PROBLEM REQUIREMENTS:
Extract every line where the string "picture" appears.

SUPPLIED DATA:
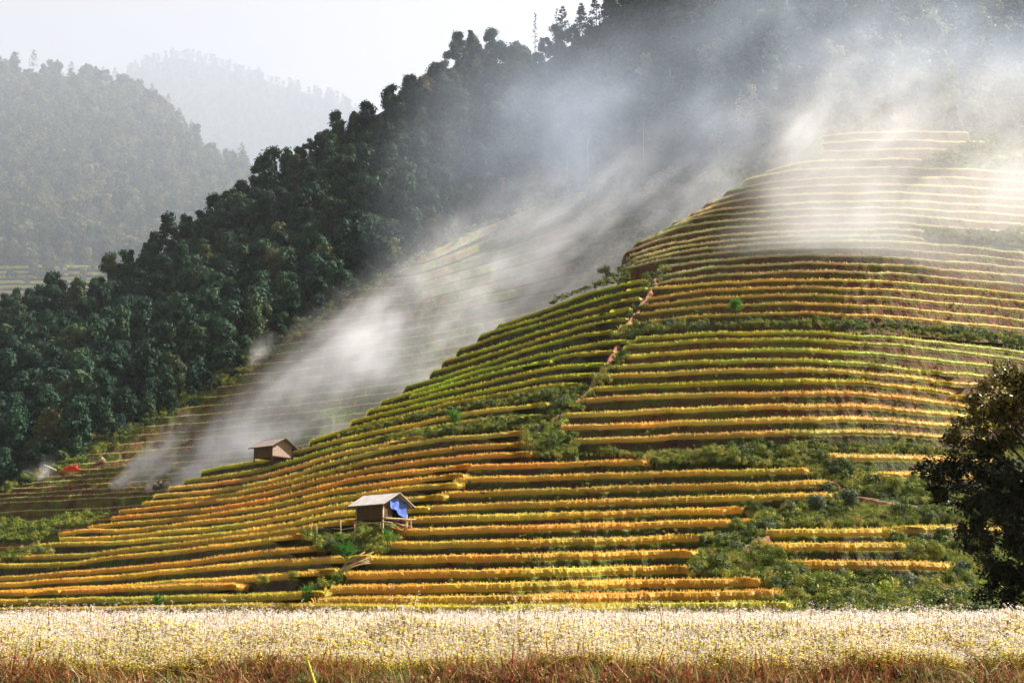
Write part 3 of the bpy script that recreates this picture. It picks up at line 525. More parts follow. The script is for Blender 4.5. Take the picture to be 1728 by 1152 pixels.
# thin trees along the skyline of the far hill
def skyline_trees():
    u = np.concatenate([rng.uniform(215, 440, 70), rng.uniform(440, 640, 25)]); v = np.interp(u, *SKY5) + rng.uniform(-2, 5, len(u)); P = W(u, v, D5(u, v)); ms = [proto_obj('thin_source', crown_mesh(70, 11, 1.9, 260, .6, 'open', 'leaf_far')), proto_obj('thin_trunk', trunk_mesh(70, 11, 2.4, rad=.22))]
    P2 = np.concatenate([P, P]); rz = rng.uniform(0, 6, len(P)); sc = rng.uniform(2.6, 4.2, len(P)); scatter('skyline_trees', P2, ms, np.tile(rz, 2), np.tile(sc, 2), np.repeat([0, 1], len(P)), 'faint thin trees along the far hill skyline', 'trees')
skyline_trees()
# valley fields at the foot of the left hill
TV = Terraces(lambda u, v: D4(u, v) - 20)
for j in range(9):
    v0 = 446 + j * 8.5; TV.line([(-80, v0 + 3), (60, v0), (150, v0 + 1 + 3 * math.sin(j)), (230, v0 + 5)], 'green', 4.0, 1500 + j, drop=6, back=14, blades=.5, wrap=False)
TV.build('valley_terraces', 'valley_rice', 'small terraces at the foot of the far hill', 'yellow rice fields at the foot of the hazy hill', 'rice')
exec_blocks.append(1)
# ---- named trees of the ridge
def on3(u, v): return W(u, v, D3(u, v))
BIG = [(1268, 250, PALEW, 1.25, 'big pale silvery tree standing above the smoke by the terraces', 'pale_tree'), ]
for u, v, pr, sc, lab, nm in BIG: tree(nm, pr, on3(u, v), lab, 'tree', None, 1.0, sc, 1.25)
RUST = (crown_mesh(52, 9, 3.4, 1500, .34, 'open', 'leaf_rust'), trunk_mesh(52, 9, 3.4))
tree('rust_tree', RUST, on3(1215, 268), 'reddish brown tree beside the big pale tree', 'tree', None, 0, 1.0)
tree('rust_tree', RUST, on3(845, 330), 'small rusty brown tree at the foot of the dark forest', 'tree', None, 2, .8)
TALL = (crown_mesh(53, 13, 2.3, 1500, .40, 'tall', 'leaf_dark'), trunk_mesh(53, 13, 2.3))
for u, v, sc, lab in [(655, 205, 1.0, 'slim leafy tree on the skyline left of the gap with sky'), (795, 105, 1.15, 'tallest leafy skyline tree left of the bare pines'), (720, 175, 1.15, 'spreading skyline tree with brownish top'), (595, 235, .95, 'leafy skyline tree where the ridge meets the far hill'), (218, 480, 1.1, 'lone dark tree sticking up at the low end of the ridge'), (745, 165, 1.0, 'second brownish skyline tree before the tall one')]:
    tree('skyline_tree', TALL if '720' not in str(u) else PALEW, on3(u, v), lab, 'tree', None, u % 6, sc)
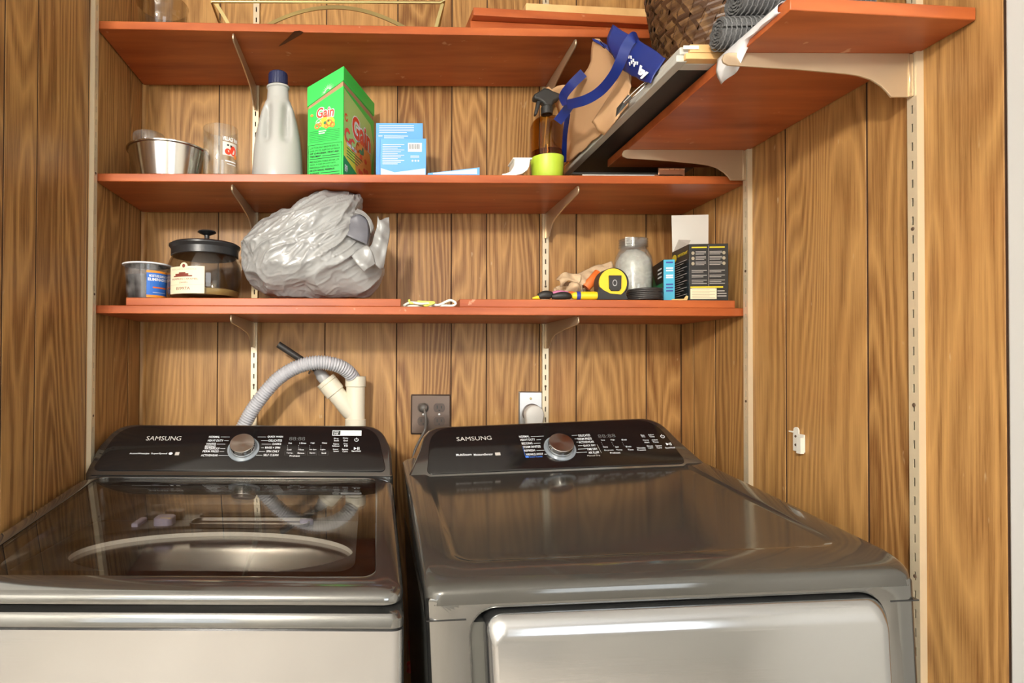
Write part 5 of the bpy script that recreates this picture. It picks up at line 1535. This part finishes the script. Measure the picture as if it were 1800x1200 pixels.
# crumpled grey plastic bag
bg_ = thing('plastic_bag', 'crumpled grey plastic shopping bag stuffed full on the lowest shelf', 'plastic bag', (P(555, 500, 1.48).x, 1.48, ZT))
sil = [(425, 455), (432, 430), (450, 406), (480, 386), (512, 369), (545, 351), (575, 342), (606, 340), (626, 347), (637, 357), (634, 371), (642, 384), (650, 400), (655, 425), (664, 452), (672, 472), (668, 492), (658, 508), (648, 519), (600, 521), (540, 521), (490, 521), (458, 510), (438, 492), (428, 474)]
cxp, cyp = 552, 440
Yc = 1.475
cc = P(cxp, cyp, Yc)
angs = []
for x, y in sil:
    q = P(x, y, Yc) - cc
    angs.append((math.atan2(q.z, q.x), math.hypot(q.x, q.z)))
angs.sort()
def silr(a):
    a = (a + PI) % (2 * PI) - PI
    ex = [(t - 2 * PI, r) for t, r in angs] + angs + [(t + 2 * PI, r) for t, r in angs]
    for (t0, r0_), (t1, r1_) in zip(ex[:-1], ex[1:]):
        if t0 <= a <= t1:
            k = (a - t0) / max(t1 - t0, 1e-6)
            return r0_ + (r1_ - r0_) * k
    return 0.1
NA, NR = 300, 130
D = 0.105
def crease(p):
    # sharp folds radiating towards the knotted mouth at the upper right
    d = Vector((0.78, 0.25, 0.58))
    s = Vector((p.x, p.y, p.z))
    along = s.dot(d)
    a = s - d * along
    q = a * 17 + d * along * 4.0
    v = (1 - abs(noise.noise(q)) * 2)
    q2 = a * 44 + d * along * 9 + Vector((7, 3, 1))
    v2 = (1 - abs(noise.noise(q2)) * 2) ** 3
    fade = min(1.0, max(0.25, (p.z + 0.09) / 0.10))
    q3 = a * 80 + d * along * 15 + Vector((2, 9, 5))
    v3 = (1 - abs(noise.noise(q3)) * 2) ** 3
    return 0.011 * v + 0.0075 * v2 * fade + 0.0042 * v3 * fade
rows = []
for j in range(NR + 1):
    ph = PI * j / NR
    row = []
    for i in range(NA):
        a = 2 * PI * i / NA
        r = silr(a) * (math.sin(ph) ** 0.72)
        p = Vector((cc.x + r * math.cos(a), Yc - D * math.cos(ph) * (1 - 0.15 * math.cos(a) * math.sin(ph)), cc.z + r * math.sin(a)))
        nrm = (p - cc).normalized()
        amp = 0.35 + 0.65 * (0.5 + 0.5 * math.sin(ph))
        p = p + nrm * (crease(p - cc) - 0.006) * (1.0 if 0 < j < NR else 0.3)
        p.z = max(p.z, ZT + 0.0005)
        p.x = max(p.x, -0.330)
        p.y = min(p.y, YB - 0.014)
        p.z = min(p.z, Z2 - 0.002) if p.y > SF - 0.01 else p.z
        row.append(p)
    rows.append(row)
bgo = MB().loops(rows).build('bag_body', 'poly_grey', bg_, smooth=60)
rm = bgo.modifiers.new('remesh', 'REMESH')
rm.mode = 'VOXEL'
rm.voxel_size = 0.0018
rm.use_smooth_shade = True
# torn handles at the right: a dark patch painted as the mouth's shade and two spiky loops
patch('mouth_shade', 'poly_mouth_shade', [[P(602, 402, 1.400), P(612, 385, 1.395), P(632, 377, 1.395), P(645, 384, 1.40)], [P(604, 408, 1.392), P(616, 400, 1.388), P(634, 400, 1.39), P(648, 408, 1.395)], [P(606, 412, 1.388), P(622, 420, 1.384), P(638, 426, 1.386), P(645, 430, 1.39)]], 4, 0.0008, bg_, 0.004)
patch('handle', 'poly_grey', [[P(628, 366, 1.400), P(642, 372, 1.398), P(652, 386, 1.40), P(658, 402, 1.41)], [P(624, 375, 1.393), P(640, 380, 1.392), P(648, 392, 1.395), P(652, 412, 1.40)]], 5, 0.0008, bg_, 0.008)
patch('handle', 'poly_grey', [[P(664, 378, 1.405), P(662, 400, 1.400), P(654, 425, 1.395), P(642, 448, 1.390)], [P(668, 386, 1.398), P(670, 410, 1.392), P(664, 435, 1.388), P(656, 460, 1.386)], [P(676, 380, 1.405), P(676, 412, 1.398), P(672, 440, 1.394), P(668, 470, 1.392)], [P(684, 381, 1.415), P(685, 410, 1.41), P(680, 440, 1.405), P(674, 470, 1.402)]], 5, 0.0008, bg_, 0.014)
patch('handle', 'poly_grey', [[P(645, 430, 1.388), P(630, 440, 1.382), P(618, 452, 1.380)], [P(655, 445, 1.384), P(642, 458, 1.377), P(632, 470, 1.376)], [P(660, 462, 1.386), P(650, 470, 1.378), P(640, 478, 1.377)]], 5, 0.0008, bg_, 0.010)

# white and lime cord bundle
cb = thing('cord_bundle', 'bundle of white and lime cord lying between the two loose boards', 'cord', (P(755, 535, 1.40).x, 1.40, ZL + 0.0006))
zc = ZL + 0.0006
def cpt(px, h, dy=0.0):
    return Vector((XW(px, 1.385 + dy, 535), 1.385 + dy, zc + h))
MB().tube(spline([cpt(710, 0.004), cpt(722, 0.012, 0.01), cpt(740, 0.008), cpt(755, 0.010, 0.01), cpt(770, 0.005), cpt(785, 0.014), cpt(793, 0.0165), cpt(801, 0.010), cpt(796, 0.004), cpt(780, 0.004), cpt(765, 0.004, 0.01)], 7), 0.003, 8).build('white_cord', 'cord_white', cb, smooth=60)
MB().tube(spline([cpt(712, 0.0035, 0.016), cpt(730, 0.004, 0.012), cpt(745, 0.004, 0.02), cpt(760, 0.004, 0.018), cpt(778, 0.004, 0.02)], 7), 0.003, 8).build('white_cord', 'cord_white', cb, smooth=60)
MB().tube(spline([cpt(719, 0.018, 0.012), cpt(722, 0.010, 0.006), cpt(735, 0.012, 0.012), cpt(748, 0.004, 0.005), cpt(756, 0.006, -0.004), cpt(763, 0.011, 0.0), cpt(752, 0.013, 0.01), cpt(734, 0.0145, 0.012)], 7), 0.0028, 8).build('lime_cord', 'cord_lime', cb, smooth=60)

# work glove
gv = thing('work_glove', 'crumpled tan work glove with an orange cuff behind the tape measure', 'glove', tuple(P(1020, 500, 1.50)))
def lump(name, mat, cen, rad, seed, amp, parent, zmin, nA=48, nR=26, fr=26):
    rows = []
    for j in range(nR + 1):
        ph = PI * j / nR
        row = []
        for i in range(nA):
            a = 2 * PI * i / nA
            n = Vector((math.sin(ph) * math.cos(a), math.sin(ph) * math.sin(a), math.cos(ph)))
            k = 1 + amp * (1 - 2 * abs(noise.noise(n * 1.6 * fr / 20 + Vector((seed, seed * 2, 0))))) + amp * 0.5 * noise.noise(n * 4 + Vector((seed, 0, 3)))
            p = Vector(cen) + Vector((n.x * rad[0], n.y * rad[1], n.z * rad[2])) * k
            p.z = max(p.z, zmin)
            row.append(p)
        rows.append(row)
    return MB().loops(rows).build(name, mat, parent, smooth=70)
g0 = P(1003, 494, 1.50)
lump('palm', 'glove', (g0.x, 1.50, ZT + 0.026), (0.040, 0.036, 0.026), 3.1, 0.26, gv, ZT, 64, 36, 34)
patch('sleeve', 'glove', [[P(996, 486, 1.47), P(1022, 478, 1.47), P(1048, 466, 1.49), P(1074, 461, 1.50)], [P(1000, 494, 1.455), P(1026, 489, 1.455), P(1050, 480, 1.475), P(1078, 474, 1.49)], [P(1006, 504, 1.45), P(1030, 500, 1.45), P(1054, 494, 1.47), P(1080, 488, 1.485)]], 6, 0.003, gv, 0.014)
patch('finger', 'glove', [[P(980, 488, 1.46), P(992, 478, 1.45), P(1006, 477, 1.45), P(1020, 484, 1.45)], [P(982, 496, 1.445), P(996, 487, 1.44), P(1008, 488, 1.44), P(1020, 494, 1.44)], [P(984, 506, 1.45), P(996, 496, 1.45), P(1006, 497, 1.45), P(1016, 502, 1.45)]], 6, 0.003, gv, 0.020)
patch('finger', 'glove', [[P(1000, 500, 1.44), P(1012, 496, 1.43), P(1024, 500, 1.44)], [P(1000, 508, 1.43), P(1012, 504, 1.42), P(1026, 508, 1.43)], [P(1004, 515, 1.44), P(1014, 513, 1.43), P(1026, 514, 1.44)]], 6, 0.003, gv, 0.018)
MB().tube(spline([P(1030, 505, 1.45), P(1042, 492, 1.45), P(1052, 480, 1.46)], 6), [0.012] * 13, 12, flat=0.6).build('cuff', 'tool_orange', gv, smooth=70)
# pliers with black and pink grips
pl1 = thing('pliers', 'small pliers with black and pink grips at the front of the loose board', 'pliers', tuple(P(968, 518, 1.40)))
def onb(px, h, Y):
    return Vector((XW(px, Y, 520), Y, ZT + h))
MB().tube(spline([onb(936, 0.004, 1.392), onb(948, 0.0062, 1.392)], 4), [0.002, 0.003, 0.004, 0.005, 0.005], 10).build('jaw', 'tool_yellow', pl1, smooth=60)
MB().tube(spline([onb(946, 0.008, 1.392), onb(956, 0.012, 1.392), onb(966, 0.012, 1.394), onb(970, 0.010, 1.395)], 5), [0.006 + 0.0045 * math.sin(PI * i / 15) for i in range(16)], 12).build('grip', 'tool_black', pl1, smooth=60)
MB().tube(spline([onb(970, 0.0075, 1.388), onb(984, 0.0095, 1.386), onb(996, 0.010, 1.388), onb(1003, 0.008, 1.392)], 5), [0.005 + 0.0045 * math.sin(PI * i / 15) for i in range(16)], 12).build('grip', 'tool_black', pl1, smooth=60)
MB().tube(spline([onb(966, 0.012, 1.404), onb(980, 0.018, 1.406), onb(998, 0.018, 1.408)], 5), [0.005 + 0.002 * math.sin(PI * i / 10) for i in range(11)], 12).build('grip', 'tool_pink', pl1, smooth=60)
MB().tube(spline([onb(996, 0.016, 1.412), onb(1006, 0.018, 1.414), onb(1014, 0.012, 1.416)], 5), [0.006] * 11, 12).build('grip', 'tool_orange', pl1, smooth=60)
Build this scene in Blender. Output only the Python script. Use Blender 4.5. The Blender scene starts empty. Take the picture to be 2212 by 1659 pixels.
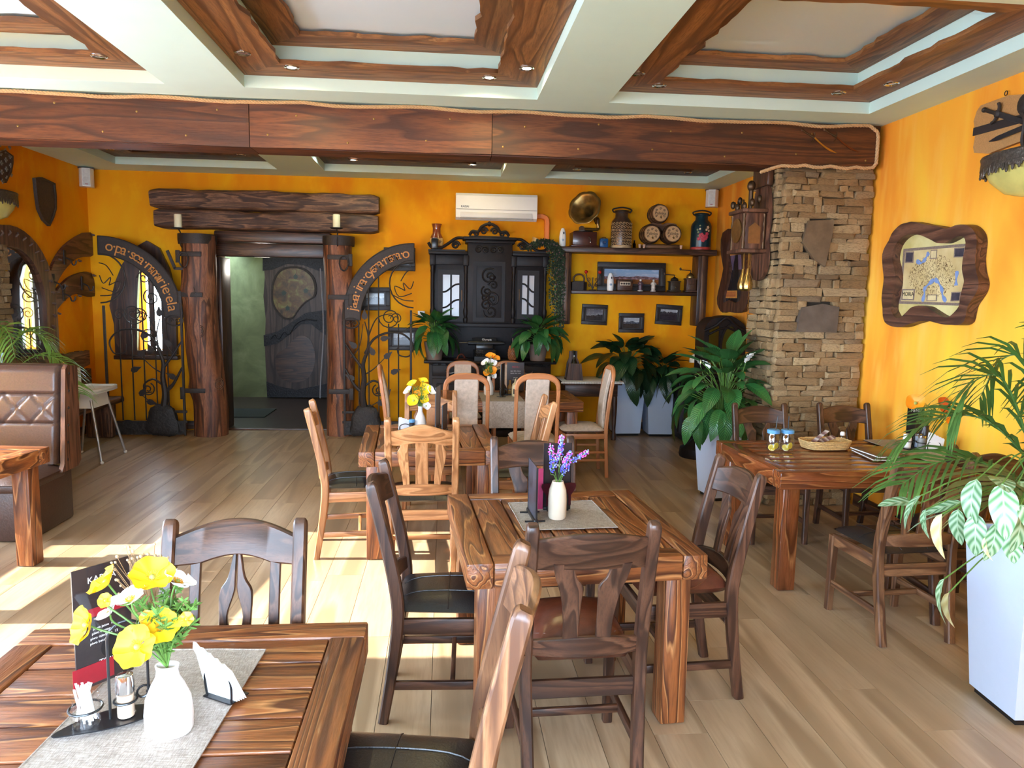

COMPLETE RESPONSE:
Write part 3 of the bpy script that recreates this picture. It picks up at line 525. More parts follow. The script is for Blender 4.5. Take the picture to be 1728 by 1152 pixels.
Write part 5 of the bpy script that recreates this picture. It picks up at line 1535. This part finishes the script. Measure the picture as if it were 1800x1200 pixels.
Build this scene in Blender. Output only the Python script. Use Blender 4.5. The Blender scene starts empty. Take the picture to be 2212 by 1659 pixels.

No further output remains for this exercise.